On March 10, 1957 a child was born to a wealthy and influential family in Saudi Arabia.  The young man whose name was Osama bin Laden was a devout and religious young man, mild mannered and soft spoken.  He studied economics and business administration and was involved in a variey of charitable works.  Like Karol Wojtyla, he too was a poet.  Somewhere along the line as he grew older he began to see what he considered the need to impose a very strict approach to Sharia (Muslim) law.  He would finally take this approach to its extreme and would end up being isolated from his home in Saudi Arabia.  He began to recruit others to his way of thinking from which would grow a network of followers pledged to him and to his extreme ways.  He developed an animosity for four particular "enemies" (in his thinking): the State of Israel, Shia Muslims, heretics, and the United States of America.

Through his teaching and training of others he would end up being responsbile for the death of thousands of innocent people through various terrorist attacks on a number of places and peoples, the most glaring being the attack on the United States on September 11, 2001 where targets were struck in New York City and Washington.
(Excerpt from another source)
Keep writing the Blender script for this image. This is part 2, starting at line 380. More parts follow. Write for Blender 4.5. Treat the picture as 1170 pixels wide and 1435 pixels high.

There we have a tale of two men: one who chose life and proclamation of the dignity of all human life and the other who chose violence as a means of carrying out his extreme views.  We can see why Karol Wojtyla arrived at his views through his study of Scripture and the following of Jesus Christ.  Why did bin Laden choose the path he chose?  His followers, who will certainly consider him a martyr, would say he was following his beliefs in the purity of Islam and how it must be the way the world should go.  I would wonder, however, how his approach to life (and the taking of human life) is consonant with the message of the Qu'ran where we read in Surah 25:

And the servants of Allah, Most Gracious, are those who walk on the earth in humility, and when the ignorant address them, they say, "Peace!"  (25:63); or

Those who invoke not, with Allah, any other god, nor slay such life as Allah has made sacred except for just cause...and any that does this (not only) merits punishment.  (25:68); or

...The penalty on the Day of Judgment will be doubled to him, and he will dwell therein in ignominy.  (25:69); or

Unless he repents, believes and works righteous deeds, for Allah will change the evil of such persons into good, and Allah is Oft-Forgiving, Most Merciful.  (25:70)

The world can rightfully judge the actions of Osama bin Laden as violent and cruel resulting in the loss of many human lives.  The final judgment of his life remains, however, not with us but with God.  We may feel relief that a "most wanted criminal" has been brought to justice but we can also be assured that this will not necessarily end terrorism or actions of such violence against others.  We can only hope for the peace that John Paul II so often would pray for.  Let me share a prayerful thought written by Father John Walsh of Maryknoll:

Let us become lovers of God and enablers, enabling people to encounter a loving, liberating God.  Let us grow as co-seekers of the trust with others and reconcilers, conscious of our own trespasses and forgivers of our enemies.  Let us be promoters of life in all stages and celebrators, giving voice to the love, joy, and longing and aspirations of peace makers.

Blessed John Paul II, pray for us and pray that the peace so close to your own heart may descend upon the peoples of the world.